How to check MX records with dig

Mail exchangers tell senders which hosts should receive inbound mail for a domain. Checking MX records with dig helps confirm a mail-provider cutover, investigate bounce reports, or prove that a domain intentionally refuses inbound mail before deeper SMTP troubleshooting begins.

dig asks the resolver configured on the workstation unless a server is named with @server. An MX answer row includes the owner name, TTL, class, record type, preference value, and exchange host. SMTP senders prefer lower preference numbers before higher ones.

Printed answer order is not the same as delivery order, and DNS evidence does not prove SMTP reachability, TLS readiness, provider provisioning, or mailbox acceptance. A single MX 0 . row is a Null MX no-mail signal, while a name with no MX answer may still need address-record review when it is expected to receive mail.

Steps to check MX records with dig:

  1. Query the domain for MX records with status and answer rows visible.
    $ dig +noall +comments +answer gmail.com MX
    ;; Got answer:
    ;; ->>HEADER<<- opcode: QUERY, status: NOERROR
    ;; flags: qr rd ra; QUERY: 1, ANSWER: 5, AUTHORITY: 0, ADDITIONAL: 1
    
    ;; ANSWER SECTION:
    gmail.com.		432	IN	MX	5 gmail-smtp-in.l.google.com.
    gmail.com.		432	IN	MX	20 alt2.gmail-smtp-in.l.google.com.
    gmail.com.		432	IN	MX	10 alt1.gmail-smtp-in.l.google.com.
    gmail.com.		432	IN	MX	40 alt4.gmail-smtp-in.l.google.com.
    gmail.com.		432	IN	MX	30 alt3.gmail-smtp-in.l.google.com.

    NOERROR means the resolver returned a DNS response for the name.
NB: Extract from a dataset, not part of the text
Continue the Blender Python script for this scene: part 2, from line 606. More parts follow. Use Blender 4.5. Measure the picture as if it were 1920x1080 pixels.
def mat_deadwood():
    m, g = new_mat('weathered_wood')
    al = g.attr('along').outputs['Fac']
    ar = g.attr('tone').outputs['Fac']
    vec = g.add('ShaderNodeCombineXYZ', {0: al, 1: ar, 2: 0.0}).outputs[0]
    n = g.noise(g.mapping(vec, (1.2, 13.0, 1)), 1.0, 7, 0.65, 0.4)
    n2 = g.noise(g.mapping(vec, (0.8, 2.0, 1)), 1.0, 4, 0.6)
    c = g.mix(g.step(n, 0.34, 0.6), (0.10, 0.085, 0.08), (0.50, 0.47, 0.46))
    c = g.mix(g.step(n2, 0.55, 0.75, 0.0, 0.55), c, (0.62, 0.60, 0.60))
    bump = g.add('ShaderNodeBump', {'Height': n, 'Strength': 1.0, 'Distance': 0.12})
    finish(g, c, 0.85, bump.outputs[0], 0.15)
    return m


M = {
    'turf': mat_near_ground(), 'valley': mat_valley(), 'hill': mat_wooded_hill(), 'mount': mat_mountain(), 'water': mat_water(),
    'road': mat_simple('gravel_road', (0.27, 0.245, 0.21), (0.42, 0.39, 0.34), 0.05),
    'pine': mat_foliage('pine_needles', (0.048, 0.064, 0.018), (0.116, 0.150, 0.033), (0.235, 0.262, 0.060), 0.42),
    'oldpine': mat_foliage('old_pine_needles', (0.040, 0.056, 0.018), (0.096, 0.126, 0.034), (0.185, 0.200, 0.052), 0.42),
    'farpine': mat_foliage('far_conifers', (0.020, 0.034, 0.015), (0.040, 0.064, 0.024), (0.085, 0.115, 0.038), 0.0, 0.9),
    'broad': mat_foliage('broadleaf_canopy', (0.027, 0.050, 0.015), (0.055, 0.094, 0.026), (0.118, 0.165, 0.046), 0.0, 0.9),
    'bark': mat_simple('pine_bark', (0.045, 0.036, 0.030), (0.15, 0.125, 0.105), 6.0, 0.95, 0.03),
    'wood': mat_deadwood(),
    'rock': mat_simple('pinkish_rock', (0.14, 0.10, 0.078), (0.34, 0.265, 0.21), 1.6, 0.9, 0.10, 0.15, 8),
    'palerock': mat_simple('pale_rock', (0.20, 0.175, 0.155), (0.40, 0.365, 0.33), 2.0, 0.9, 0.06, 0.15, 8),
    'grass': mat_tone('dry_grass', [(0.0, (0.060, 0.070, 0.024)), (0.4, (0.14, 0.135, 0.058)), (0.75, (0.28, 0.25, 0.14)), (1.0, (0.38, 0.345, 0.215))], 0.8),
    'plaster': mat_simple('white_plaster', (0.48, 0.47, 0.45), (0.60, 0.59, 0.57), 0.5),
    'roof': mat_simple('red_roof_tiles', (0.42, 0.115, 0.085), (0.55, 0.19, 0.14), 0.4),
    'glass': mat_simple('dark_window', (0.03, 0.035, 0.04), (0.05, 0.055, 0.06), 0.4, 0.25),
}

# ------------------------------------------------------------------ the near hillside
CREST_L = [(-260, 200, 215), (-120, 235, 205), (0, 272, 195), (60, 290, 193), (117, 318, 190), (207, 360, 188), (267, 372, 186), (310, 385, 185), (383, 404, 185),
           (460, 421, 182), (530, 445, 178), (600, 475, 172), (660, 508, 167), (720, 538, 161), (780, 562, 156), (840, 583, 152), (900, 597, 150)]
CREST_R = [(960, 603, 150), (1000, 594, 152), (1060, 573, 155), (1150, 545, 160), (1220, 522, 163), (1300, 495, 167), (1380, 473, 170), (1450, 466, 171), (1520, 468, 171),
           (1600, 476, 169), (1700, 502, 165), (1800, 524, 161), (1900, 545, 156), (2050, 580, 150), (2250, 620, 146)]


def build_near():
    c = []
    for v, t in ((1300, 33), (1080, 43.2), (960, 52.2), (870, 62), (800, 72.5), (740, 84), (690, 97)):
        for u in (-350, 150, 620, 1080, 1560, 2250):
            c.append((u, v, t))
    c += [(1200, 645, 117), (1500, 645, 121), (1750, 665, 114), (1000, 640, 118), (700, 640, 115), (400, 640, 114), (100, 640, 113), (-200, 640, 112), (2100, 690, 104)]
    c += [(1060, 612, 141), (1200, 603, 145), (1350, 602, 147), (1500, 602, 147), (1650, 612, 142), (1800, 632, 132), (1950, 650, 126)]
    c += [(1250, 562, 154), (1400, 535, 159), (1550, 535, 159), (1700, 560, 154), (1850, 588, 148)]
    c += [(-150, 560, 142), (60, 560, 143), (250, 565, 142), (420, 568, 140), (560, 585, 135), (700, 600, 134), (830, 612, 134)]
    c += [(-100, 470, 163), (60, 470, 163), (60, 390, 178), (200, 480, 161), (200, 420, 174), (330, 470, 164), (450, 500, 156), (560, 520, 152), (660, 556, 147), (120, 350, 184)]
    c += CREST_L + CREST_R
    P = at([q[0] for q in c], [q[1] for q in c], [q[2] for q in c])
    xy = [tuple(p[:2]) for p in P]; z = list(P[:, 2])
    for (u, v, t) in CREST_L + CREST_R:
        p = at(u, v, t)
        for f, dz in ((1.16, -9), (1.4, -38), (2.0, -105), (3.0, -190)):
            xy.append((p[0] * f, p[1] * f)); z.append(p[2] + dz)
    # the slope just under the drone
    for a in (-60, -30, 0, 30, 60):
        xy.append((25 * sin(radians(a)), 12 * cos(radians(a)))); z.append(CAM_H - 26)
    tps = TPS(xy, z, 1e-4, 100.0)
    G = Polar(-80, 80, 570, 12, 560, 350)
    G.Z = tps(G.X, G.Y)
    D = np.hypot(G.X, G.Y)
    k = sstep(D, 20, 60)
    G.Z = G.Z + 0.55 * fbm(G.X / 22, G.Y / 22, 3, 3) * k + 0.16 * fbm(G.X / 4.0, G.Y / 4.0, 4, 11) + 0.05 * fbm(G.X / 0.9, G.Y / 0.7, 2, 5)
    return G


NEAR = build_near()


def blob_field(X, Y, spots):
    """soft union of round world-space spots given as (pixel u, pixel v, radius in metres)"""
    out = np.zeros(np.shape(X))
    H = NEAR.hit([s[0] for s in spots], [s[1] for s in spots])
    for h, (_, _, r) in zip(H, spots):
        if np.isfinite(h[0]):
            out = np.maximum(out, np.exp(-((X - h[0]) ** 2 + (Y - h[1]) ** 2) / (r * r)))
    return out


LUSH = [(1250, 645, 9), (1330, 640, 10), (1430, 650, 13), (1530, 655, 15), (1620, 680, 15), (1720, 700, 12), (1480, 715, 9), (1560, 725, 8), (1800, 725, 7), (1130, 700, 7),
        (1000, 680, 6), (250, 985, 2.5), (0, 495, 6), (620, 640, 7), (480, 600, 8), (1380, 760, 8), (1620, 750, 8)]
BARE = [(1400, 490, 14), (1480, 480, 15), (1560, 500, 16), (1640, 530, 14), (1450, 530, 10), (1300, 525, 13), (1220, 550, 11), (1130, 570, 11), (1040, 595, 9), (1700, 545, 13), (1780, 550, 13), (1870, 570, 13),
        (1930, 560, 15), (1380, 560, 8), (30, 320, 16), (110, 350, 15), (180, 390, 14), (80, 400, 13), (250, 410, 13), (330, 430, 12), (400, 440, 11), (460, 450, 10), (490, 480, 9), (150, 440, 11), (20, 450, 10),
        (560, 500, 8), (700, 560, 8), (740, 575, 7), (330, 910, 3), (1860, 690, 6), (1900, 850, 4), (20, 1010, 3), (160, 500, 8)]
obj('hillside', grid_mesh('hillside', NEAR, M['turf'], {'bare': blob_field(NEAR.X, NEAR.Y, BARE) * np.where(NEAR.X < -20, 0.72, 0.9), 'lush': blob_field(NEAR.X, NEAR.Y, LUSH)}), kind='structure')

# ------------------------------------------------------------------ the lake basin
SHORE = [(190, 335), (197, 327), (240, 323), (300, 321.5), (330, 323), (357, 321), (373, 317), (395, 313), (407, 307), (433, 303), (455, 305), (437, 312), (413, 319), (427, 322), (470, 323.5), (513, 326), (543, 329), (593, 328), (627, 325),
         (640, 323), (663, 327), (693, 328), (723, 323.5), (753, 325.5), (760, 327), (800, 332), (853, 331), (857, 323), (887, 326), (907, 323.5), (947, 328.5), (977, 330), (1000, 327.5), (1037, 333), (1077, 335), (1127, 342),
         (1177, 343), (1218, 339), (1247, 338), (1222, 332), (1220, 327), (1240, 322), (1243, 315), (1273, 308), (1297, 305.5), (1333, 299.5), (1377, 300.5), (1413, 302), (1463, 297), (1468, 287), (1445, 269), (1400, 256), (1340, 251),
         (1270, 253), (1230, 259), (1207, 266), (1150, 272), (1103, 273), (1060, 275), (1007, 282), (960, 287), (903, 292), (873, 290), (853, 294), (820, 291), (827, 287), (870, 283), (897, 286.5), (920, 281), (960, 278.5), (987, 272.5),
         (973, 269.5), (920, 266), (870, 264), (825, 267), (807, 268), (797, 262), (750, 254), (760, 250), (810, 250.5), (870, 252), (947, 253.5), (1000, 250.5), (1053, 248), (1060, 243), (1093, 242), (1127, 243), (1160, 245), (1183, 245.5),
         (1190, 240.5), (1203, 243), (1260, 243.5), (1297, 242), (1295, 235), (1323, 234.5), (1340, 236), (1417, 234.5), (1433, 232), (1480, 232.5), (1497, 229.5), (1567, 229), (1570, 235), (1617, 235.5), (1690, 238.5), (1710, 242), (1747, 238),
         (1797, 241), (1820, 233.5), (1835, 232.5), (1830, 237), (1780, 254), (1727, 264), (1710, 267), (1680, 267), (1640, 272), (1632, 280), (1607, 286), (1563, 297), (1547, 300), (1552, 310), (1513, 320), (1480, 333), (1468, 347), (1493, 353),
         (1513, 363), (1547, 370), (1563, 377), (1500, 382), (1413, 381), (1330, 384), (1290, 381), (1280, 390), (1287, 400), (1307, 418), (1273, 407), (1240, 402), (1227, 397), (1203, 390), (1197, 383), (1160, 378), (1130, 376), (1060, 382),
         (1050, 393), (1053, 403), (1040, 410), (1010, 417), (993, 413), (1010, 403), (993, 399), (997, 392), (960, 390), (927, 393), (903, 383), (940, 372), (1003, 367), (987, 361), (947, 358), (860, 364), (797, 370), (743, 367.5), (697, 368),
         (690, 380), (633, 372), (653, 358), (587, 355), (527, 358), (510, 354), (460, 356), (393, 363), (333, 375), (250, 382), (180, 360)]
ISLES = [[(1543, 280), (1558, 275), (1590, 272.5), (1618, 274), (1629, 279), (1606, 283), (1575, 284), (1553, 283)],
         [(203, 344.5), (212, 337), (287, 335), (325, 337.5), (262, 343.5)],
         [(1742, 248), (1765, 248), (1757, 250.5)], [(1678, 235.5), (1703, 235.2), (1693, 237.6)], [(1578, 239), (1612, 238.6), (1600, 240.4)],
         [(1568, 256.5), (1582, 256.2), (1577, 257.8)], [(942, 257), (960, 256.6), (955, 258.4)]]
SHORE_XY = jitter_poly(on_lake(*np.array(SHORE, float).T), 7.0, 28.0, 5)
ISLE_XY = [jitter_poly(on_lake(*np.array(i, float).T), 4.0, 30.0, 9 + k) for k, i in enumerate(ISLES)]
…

The ANSWER count shows how many MX rows matched the query.

  2. Read each MX answer row from left to right.

    The fields are owner name, TTL in seconds, class, type, preference, and exchange host. TTL values can differ between repeated checks because recursive resolvers cache answers.

  3. Identify the preferred mail route by the lowest preference value.

    Preference 5 is preferred before 10, 20, 30, and 40. When several rows share the same preference, SMTP senders can treat those exchangers as peers rather than relying on the printed order.

  4. Print compact MX rows when the status has already been checked.
    $ dig +short gmail.com MX
    5 gmail-smtp-in.l.google.com.
    20 alt2.gmail-smtp-in.l.google.com.
    10 alt1.gmail-smtp-in.l.google.com.
    40 alt4.gmail-smtp-in.l.google.com.
    30 alt3.gmail-smtp-in.l.google.com.

    The compact form keeps the preference value before the exchange host, but removes the DNS status, answer count, TTL, class, and type.
    Related: How to show short DNS answers with dig

  5. Resolve the selected exchange host when mail routing readiness matters.
    $ dig +noall +answer gmail-smtp-in.l.google.com A
    gmail-smtp-in.l.google.com. 74	IN	A	74.125.130.26

    A reachable address record is only the DNS layer of the mail route. Test SMTP separately when firewall, TLS, provider, or mailbox acceptance is part of the incident.

  6. Check for a Null MX record on domains that should not receive mail.
    $ dig +noall +comments +answer example.com MX
    ;; Got answer:
    ;; ->>HEADER<<- opcode: QUERY, status: NOERROR
    ;; flags: qr rd ra ad; QUERY: 1, ANSWER: 1, AUTHORITY: 0, ADDITIONAL: 1
    
    ;; ANSWER SECTION:
    example.com.		300	IN	MX	0 .

    A single exchange host of . with preference 0 declares that the domain accepts no inbound mail. Do not mix a Null MX row with normal mail exchangers.

  7. Check the DNS status when no MX answer row appears.
    $ dig +noall +comments +question +answer www.example.com MX
    ;; Got answer:
    ;; ->>HEADER<<- opcode: QUERY, status: NOERROR
    ;; flags: qr rd ra ad; QUERY: 1, ANSWER: 0, AUTHORITY: 1, ADDITIONAL: 1
    
    ;; QUESTION SECTION:
    ;www.example.com.		IN	MX

    NOERROR with ANSWER: 0 means the name exists from this resolver's view but has no MX row for the query. NXDOMAIN means the queried name does not exist.